Someone tells you something … And you are given the daunting task of figuring out if they are telling the truth or not. Do you listen to them? Are they right? Are they wrong? Do they believe they are being honest, or are they lying?

The ability to detect deception is universally important, and although we spend years honing our abilities (unless you were home-schooled) most of us are still horribly inept. I’m here to help you out.

Our parents, our teachers — everyone who influences us throughout our lives tells us it is important to be honest, to be truthful. We’re taught that if we can just tell the truth then we’ll be so much better off!

Well, sorry mom — you, just like me, are a liar. We all are.

Instead of telling kids that people shouldn’t lie, and that liars are bad people, it would be much more effective to instead explain to children that, the reality is, people lie for a whole multitude of reasons, from avoiding jailtime to making someone feel better — and that learning to detect lies can be very helpful as they make their way through life.

Since most of us didn’t receive that kind of wisdom early on, I’m here to guide you through this harsh life where liars are “bad” and you only detect about 50 percent of the lies they throw at you on a daily basis.

We lie constantly. Prove it to yourself by consciously monitoring how many times you aren’t completely honest with people for the rest of the day.

Studies show that strangers lie to each other three times within the first 10 minutes of meeting. Married couples lie once in every 10 interactions (though, personally, I think that’s a little generous). It’s obvious that the ability to recognize a lie would be extremely beneficial, from knowing when someone is conning you to perceiving how people really feel about each other.

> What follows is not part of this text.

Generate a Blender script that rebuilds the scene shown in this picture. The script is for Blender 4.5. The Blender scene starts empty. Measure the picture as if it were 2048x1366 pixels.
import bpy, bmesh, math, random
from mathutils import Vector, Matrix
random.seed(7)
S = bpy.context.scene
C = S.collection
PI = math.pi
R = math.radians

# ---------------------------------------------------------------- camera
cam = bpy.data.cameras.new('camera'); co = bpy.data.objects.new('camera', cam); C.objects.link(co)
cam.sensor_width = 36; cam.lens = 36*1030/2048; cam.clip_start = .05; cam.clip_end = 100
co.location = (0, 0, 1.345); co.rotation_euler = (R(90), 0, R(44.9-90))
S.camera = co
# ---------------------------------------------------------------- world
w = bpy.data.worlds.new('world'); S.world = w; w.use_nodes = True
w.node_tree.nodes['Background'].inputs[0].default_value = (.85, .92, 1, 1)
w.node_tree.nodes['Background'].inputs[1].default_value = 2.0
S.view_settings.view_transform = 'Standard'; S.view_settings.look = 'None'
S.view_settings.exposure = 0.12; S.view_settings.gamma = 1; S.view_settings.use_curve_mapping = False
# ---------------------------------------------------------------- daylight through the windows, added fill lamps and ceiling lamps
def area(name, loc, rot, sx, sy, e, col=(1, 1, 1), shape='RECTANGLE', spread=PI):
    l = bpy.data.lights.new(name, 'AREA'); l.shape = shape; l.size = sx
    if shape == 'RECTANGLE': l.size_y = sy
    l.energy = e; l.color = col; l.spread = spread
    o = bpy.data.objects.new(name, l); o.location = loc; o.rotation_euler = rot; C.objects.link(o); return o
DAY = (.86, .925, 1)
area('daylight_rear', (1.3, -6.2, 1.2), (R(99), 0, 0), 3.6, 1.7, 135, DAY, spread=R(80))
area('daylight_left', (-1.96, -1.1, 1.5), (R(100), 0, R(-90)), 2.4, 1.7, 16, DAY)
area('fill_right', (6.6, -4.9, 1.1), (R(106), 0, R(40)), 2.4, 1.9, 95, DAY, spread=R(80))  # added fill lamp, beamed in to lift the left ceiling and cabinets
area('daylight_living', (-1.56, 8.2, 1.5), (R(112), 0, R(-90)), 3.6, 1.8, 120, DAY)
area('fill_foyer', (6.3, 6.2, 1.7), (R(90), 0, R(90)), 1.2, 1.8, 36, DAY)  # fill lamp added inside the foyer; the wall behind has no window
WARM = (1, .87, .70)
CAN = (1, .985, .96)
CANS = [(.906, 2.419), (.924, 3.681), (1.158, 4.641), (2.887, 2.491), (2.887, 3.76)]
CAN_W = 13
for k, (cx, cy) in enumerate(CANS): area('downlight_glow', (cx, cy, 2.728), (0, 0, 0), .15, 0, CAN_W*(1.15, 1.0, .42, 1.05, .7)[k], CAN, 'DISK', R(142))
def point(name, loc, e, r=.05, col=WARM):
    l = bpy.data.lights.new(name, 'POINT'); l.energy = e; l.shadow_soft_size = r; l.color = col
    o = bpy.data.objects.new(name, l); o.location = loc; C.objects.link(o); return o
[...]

Good lie-spotting relies on the idea that lying is hard — it requires keeping your story straight and making sure you don’t give anything away nonverbally. You have to react quickly to questions, constantly rearranging your story, as well as keep track of all your separate lies.

There are three main things to focus on with deception detection: choice of words, body language and the intricacies of the human face. Keep in mind that information on each of these sections could fill whole libraries, but I’ll provide you with a basic skeleton of knowledge on how to distinguish a lie from a truth.

Today we’ll focus on the words people use when they lie, and next week we’ll discuss what people give away with their body language and their faces. Here are five things to look out for within speech:


1. When you ask a question like, “Did you eat my ice cream?” only someone who’s trying to find a way out of the situation will respond back with, “Did I eat your ice cream?”


2. When someone is telling a true story, they’ll jump backward and forward in time, forgetting things and then introducing them, doing what they can to give the listener an accurate description of what happened. But because liars are telling a false story, they relay it in a severely chronological order. This way, it’s easier for them to keep the detailsstraight in their head and avoid screwing up.


3. An alarm should go off in your head if you hear the phrase “to be honest,” “to tell you the truth,” “honestly” or “I swear.” Liars say these things to convince both the listener and themselves of their honesty.


4. Liars often use euphemisms like “take” instead of “steal” when describing their actions. They are just doing what they can to make the implications of their deed seem more innocent in a perfect example of self-preservation.


5. Liars don’t typically use contractions. (See what I did there? You can trust me, I swear.) They’ll say, “I did not eat your ice cream,” instead of, “I didn’t.” Avoiding contractions makes the statement sound more powerful, but the extra impact is unnecessary for a truth-teller.


It’s important to realize that none of these signs should convince you of a person’s dishonesty; the field of deception detection is wide, invariably complex and different from person to person.

These five points should merely serve as warning signs that something might be off. It is always best to establish a baseline of a person’s overall actions and look for deviations from that behavior.

I hope you can learn from these simple indicators and arm yourself with better detection skills. Or, if nothing else, you can just become a better liar than the rest.

Daily Nexus columnist Kevin Ferguson forgot the most glaringly obvious sign of a liar: a long-ass nose.